4 – Seek multiskilled teams

Great ideas can come from anywhere. Numerous studies demonstrate that having conflicting opinion within a group improves decision making. Multiskilled, multidepartmental teams can form a ‘hot house’ of innovation. You also have the opportunity of consumer cocreation sessions to provide some early shaping of concepts. Leatherhead’s consumer and sensory insight is grounded in expertise from marketing, R&D and regulatory, with all the disciplines working closely together.

5 – Timeliness is everything

Have you ever swum the Channel? We haven’t either. But effective swimming is all about maintaining the right technique for a sustained period. It’s not about how fast the first few lengths are, so don’t place a disproportionate focus on turnaround speed. If your consumer insight lacks clout or has high degrees of uncertainty, it will only hinder the process further down the line.

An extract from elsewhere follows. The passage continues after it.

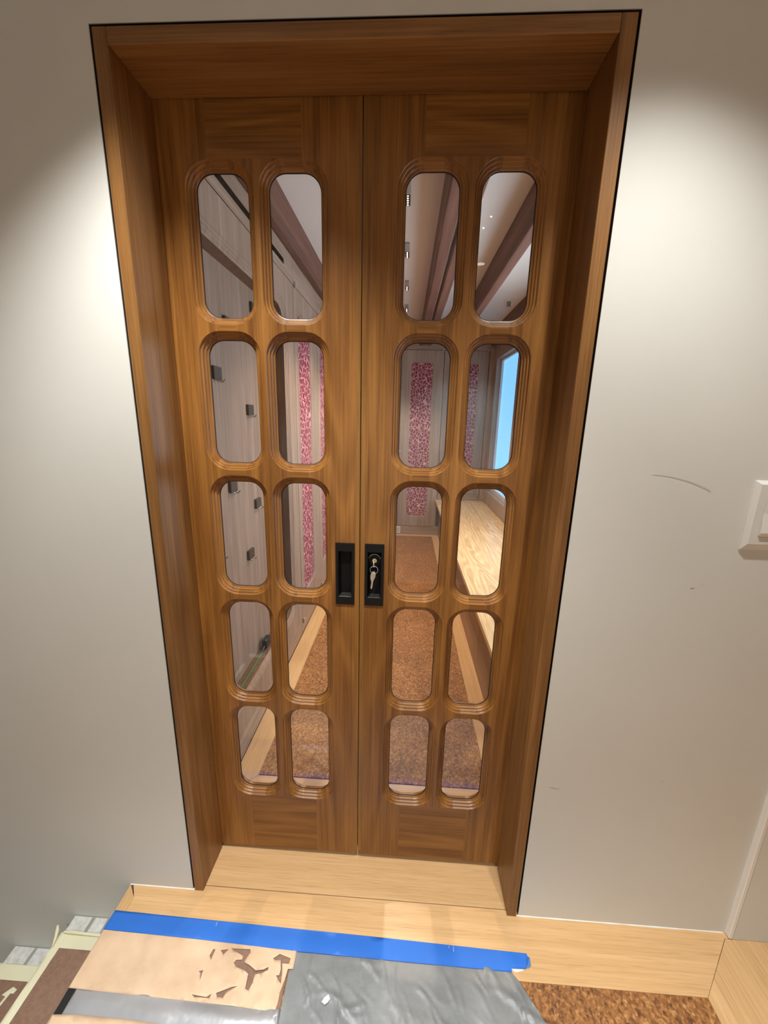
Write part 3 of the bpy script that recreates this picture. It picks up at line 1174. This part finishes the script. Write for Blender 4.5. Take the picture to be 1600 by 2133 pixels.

Make sure you engage key stakeholders from all departments early in the process. Informal involvement is fine, but you need to understand any potential concerns and how they might be resolved. If you need external support, seek a partner embedded in innovation, enabling seamless transition between the R&D, Regulatory and Marketing functions.

Final thoughts

There is no silver-bullet for confident decision making, speed-to-market and cost efficiency. However, advances in technology over the past decade enable us to unravel and better understand the complexities of buying behaviour. Old school research might be ineffective, but that doesn’t mean you should rely on intuition alone. Combining newer research techniques with an established corporate framework enables brand leaders to gather fantastic insight and close knowledge gaps. This is an exciting time to be developing new products. With the right approach, you can deliver start-up-like innovation and entrepreneurship whilst satisfying the risk profile of a major brand owner.